Democrats in South Carolina and Nevada- whatever their other demographic qualifiers might be- have read the same unenthusiastic news articles about the Biden campaign. They’ve watched the same on-line clips of Biden’s increasingly erratic and strange public outbursts.

The fact that the Biden campaign continues to act as if Black and Latino Democrats will hold Joe Biden to a much-lower standard than their white Democratic counterparts should shake any confidence anyone has left in the Biden 2020 campaign.

Perhaps the Biden campaign believes that Black Democratic voting communities in South Carolina in particular will be so blinded by love for Barack Obama, they will overlook Joe Biden’s many shortcomings.

Joe Biden is not Barack Obama.

Does the Biden campaign honestly believe African-American primary voters in South Carolina won’t have noticed the fact that Biden failed to get Obama’s endorsement? If so, they are wrong. Black voters will not fail to see the implications of Obama’s decision not to extend his endorsement to Biden.

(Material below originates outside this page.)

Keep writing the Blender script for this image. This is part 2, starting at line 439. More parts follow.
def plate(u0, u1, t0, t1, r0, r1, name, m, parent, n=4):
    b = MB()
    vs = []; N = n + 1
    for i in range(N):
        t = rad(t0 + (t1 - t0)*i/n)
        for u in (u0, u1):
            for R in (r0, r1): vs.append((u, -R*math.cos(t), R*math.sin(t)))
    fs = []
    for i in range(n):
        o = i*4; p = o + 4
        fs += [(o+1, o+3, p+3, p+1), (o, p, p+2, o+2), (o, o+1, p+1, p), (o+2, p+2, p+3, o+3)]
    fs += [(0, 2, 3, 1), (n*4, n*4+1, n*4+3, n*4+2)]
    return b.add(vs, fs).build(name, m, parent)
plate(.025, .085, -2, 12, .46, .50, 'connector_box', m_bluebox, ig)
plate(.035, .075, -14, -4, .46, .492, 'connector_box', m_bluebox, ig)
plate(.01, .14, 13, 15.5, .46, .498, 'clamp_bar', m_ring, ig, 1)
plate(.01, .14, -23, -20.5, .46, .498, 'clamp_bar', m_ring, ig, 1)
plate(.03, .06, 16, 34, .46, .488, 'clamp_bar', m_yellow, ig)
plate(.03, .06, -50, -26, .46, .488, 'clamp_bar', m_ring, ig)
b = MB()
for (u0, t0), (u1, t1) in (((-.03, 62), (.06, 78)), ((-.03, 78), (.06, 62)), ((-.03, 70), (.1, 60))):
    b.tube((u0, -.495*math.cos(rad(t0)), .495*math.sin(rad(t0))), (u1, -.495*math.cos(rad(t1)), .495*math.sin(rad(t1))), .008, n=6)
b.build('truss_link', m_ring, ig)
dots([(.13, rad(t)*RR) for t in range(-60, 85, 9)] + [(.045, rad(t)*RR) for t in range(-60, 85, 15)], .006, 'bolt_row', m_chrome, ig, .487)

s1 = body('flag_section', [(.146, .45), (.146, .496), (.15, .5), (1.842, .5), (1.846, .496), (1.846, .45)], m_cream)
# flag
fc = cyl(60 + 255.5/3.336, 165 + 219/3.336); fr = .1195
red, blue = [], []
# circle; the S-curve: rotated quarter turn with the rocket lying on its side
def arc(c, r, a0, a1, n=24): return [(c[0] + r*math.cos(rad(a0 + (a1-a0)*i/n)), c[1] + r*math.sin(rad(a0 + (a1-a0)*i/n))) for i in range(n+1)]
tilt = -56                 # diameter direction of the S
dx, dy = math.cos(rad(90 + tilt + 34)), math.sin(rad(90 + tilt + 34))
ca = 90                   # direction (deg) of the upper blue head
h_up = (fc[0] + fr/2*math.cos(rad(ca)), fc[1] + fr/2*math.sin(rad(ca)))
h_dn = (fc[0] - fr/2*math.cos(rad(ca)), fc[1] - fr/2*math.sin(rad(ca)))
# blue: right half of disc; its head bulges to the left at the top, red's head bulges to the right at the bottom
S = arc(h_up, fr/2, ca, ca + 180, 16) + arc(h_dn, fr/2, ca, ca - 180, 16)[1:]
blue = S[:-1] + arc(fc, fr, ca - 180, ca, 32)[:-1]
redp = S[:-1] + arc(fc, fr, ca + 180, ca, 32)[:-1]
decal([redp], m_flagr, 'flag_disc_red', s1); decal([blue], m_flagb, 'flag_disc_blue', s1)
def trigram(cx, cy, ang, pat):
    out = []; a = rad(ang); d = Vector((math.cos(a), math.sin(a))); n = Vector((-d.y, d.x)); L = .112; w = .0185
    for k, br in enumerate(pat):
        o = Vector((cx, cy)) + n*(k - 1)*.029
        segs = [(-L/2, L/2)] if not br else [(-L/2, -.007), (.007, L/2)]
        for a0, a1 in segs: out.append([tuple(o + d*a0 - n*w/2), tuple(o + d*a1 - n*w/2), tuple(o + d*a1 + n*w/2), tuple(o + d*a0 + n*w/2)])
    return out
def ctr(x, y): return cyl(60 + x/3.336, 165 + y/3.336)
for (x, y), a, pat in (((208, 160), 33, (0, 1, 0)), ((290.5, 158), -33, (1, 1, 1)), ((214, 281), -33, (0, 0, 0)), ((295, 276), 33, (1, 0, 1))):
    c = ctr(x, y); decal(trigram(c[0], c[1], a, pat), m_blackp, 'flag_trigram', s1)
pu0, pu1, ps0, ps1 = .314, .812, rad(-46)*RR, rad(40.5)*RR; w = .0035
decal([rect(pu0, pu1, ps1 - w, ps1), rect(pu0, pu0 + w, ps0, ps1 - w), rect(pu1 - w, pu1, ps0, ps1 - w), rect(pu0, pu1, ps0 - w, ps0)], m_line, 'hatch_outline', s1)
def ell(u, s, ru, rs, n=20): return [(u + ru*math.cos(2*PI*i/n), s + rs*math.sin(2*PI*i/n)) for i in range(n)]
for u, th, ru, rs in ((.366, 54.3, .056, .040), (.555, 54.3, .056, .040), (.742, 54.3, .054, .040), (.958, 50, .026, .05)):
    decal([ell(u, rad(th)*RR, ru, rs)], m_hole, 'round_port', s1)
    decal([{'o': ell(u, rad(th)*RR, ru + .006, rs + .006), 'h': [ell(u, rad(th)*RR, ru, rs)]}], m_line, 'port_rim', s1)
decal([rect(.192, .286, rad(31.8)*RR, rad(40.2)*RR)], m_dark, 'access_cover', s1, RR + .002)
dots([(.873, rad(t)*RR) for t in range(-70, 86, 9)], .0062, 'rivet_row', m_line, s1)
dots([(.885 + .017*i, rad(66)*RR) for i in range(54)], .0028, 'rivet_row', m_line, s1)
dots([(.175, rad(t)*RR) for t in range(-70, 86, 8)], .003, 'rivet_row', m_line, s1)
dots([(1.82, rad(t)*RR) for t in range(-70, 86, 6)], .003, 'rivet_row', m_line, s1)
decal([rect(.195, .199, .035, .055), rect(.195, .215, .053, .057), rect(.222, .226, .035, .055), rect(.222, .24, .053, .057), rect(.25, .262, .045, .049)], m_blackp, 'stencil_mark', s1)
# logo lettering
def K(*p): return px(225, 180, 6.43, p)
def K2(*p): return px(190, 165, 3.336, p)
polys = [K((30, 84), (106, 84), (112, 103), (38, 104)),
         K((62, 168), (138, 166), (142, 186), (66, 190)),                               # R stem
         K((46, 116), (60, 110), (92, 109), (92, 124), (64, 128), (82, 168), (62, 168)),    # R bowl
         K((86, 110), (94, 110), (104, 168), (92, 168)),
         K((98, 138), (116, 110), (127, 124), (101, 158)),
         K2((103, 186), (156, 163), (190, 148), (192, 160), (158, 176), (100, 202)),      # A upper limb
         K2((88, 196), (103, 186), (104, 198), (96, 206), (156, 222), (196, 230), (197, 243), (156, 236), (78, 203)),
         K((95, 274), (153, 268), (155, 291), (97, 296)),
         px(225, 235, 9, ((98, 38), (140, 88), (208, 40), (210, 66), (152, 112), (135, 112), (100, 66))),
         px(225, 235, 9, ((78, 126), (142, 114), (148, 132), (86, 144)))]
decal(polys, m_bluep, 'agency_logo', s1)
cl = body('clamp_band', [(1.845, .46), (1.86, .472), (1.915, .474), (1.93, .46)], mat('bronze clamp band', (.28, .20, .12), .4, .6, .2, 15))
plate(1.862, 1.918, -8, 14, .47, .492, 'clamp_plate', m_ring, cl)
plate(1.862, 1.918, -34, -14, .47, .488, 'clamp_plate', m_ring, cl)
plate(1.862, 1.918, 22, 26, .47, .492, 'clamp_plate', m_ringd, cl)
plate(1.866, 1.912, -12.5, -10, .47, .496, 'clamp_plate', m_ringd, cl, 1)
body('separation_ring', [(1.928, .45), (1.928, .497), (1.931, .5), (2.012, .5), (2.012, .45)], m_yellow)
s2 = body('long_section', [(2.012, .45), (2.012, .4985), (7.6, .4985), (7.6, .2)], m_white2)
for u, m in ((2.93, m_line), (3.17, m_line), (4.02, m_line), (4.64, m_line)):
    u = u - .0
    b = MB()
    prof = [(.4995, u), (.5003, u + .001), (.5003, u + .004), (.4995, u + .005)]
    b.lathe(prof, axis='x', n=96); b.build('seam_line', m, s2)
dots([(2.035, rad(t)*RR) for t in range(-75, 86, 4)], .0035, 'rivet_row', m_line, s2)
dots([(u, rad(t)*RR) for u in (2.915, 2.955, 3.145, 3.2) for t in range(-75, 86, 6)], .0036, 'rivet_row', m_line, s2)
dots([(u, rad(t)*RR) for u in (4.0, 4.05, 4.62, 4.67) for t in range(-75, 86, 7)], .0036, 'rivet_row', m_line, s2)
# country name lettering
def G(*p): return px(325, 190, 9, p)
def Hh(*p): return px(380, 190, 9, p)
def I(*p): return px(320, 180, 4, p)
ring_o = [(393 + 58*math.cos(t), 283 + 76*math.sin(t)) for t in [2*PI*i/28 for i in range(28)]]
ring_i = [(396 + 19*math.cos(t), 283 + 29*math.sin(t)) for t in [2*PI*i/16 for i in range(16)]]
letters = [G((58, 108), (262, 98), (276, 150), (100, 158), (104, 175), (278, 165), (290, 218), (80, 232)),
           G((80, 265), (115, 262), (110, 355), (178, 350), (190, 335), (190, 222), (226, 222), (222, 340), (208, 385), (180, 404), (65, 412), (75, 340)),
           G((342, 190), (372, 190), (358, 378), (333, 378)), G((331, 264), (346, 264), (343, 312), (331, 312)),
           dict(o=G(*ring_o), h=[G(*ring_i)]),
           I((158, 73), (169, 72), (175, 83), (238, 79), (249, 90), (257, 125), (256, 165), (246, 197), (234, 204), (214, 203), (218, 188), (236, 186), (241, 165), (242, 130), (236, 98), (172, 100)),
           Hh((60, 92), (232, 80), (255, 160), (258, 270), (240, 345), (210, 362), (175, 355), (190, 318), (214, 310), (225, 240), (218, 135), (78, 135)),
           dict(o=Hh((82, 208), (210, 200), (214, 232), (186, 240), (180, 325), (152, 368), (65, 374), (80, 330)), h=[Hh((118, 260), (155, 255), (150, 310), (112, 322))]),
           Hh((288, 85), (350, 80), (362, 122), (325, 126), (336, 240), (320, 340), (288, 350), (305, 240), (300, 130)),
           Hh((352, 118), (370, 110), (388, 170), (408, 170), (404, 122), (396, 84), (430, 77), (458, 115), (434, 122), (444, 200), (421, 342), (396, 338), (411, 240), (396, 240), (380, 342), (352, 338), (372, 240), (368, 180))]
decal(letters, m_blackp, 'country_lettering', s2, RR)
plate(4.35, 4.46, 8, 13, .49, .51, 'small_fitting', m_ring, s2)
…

The Biden campaign may pay dearly for these assumptions. Joe Biden is going to have to do better than his constant refrain of “Barack and me” if he wants Democrats in South Carolina and Nevada to vote for him.

The Democratic Party should take heed; while Democratic Party leadership is busy underestimating minority voters and taking the African-American and Latino votes for granted, Donald Trump is working around the clock to attract and entice any demographic groups that have done well financially under the Trump administration.